3 Ocak 2015
Konakta günlük
yaşamı sadece ben sürdürüyorum. Taşınmadan önce bu koca konakta korkar mıyım
diye düşünürken bir huzur, bir huşu… Hafta sonu komün yaşam düşünün fikir
sahipleri toplanıyoruz konakta. Yağız’ın el yapımı şarabı açılıyor ve dünya
haritası fonunda şarap içerken başka başka ülkelerde hayal ediyoruz kendimizi.
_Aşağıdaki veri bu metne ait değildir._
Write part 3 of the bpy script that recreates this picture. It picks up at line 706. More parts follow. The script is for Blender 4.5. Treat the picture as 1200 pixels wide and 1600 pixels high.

Yağız'ın el yapımı şarabı paylaştırılıyor. |
Herkes bardağını gitmek istediği ülkenin üstüne koyuyor ve görmek istediğimiz ülkelere... şerefe... |
Arkadaşlara
bir hikaye okumak geçiyor içimden. William Saroyan’dan
“Yüreği Dağlarda” öyküsünü okuyorum.
Yüreği konakta atan kadın |
Yağız votka-limonlarımızı hazırlarken Yalçın da şaman ruhuyla bakır kasede tütsümüzü hazırlıyor. |
Gece ve muhabbet ilerliyor. Mutfaktaki ocakta
tırsi pişirelim istiyoruz. Mutfağı duman kaplıyor. Yaptığımız közü patates için kullanıyoruz.
Votka ile patates
harika gidiyor.
Varlık ve yokluk tartışmasına saplandık. En son sabahın 05.00’de
son birayı içerken “Küll-i irade varlığa ihtiyaç duyar mı? sorusunu tartışıyorduk. Konağın ruhundan
mıdır nedir, muhabbetler hep bir derinliğe saplanıyor.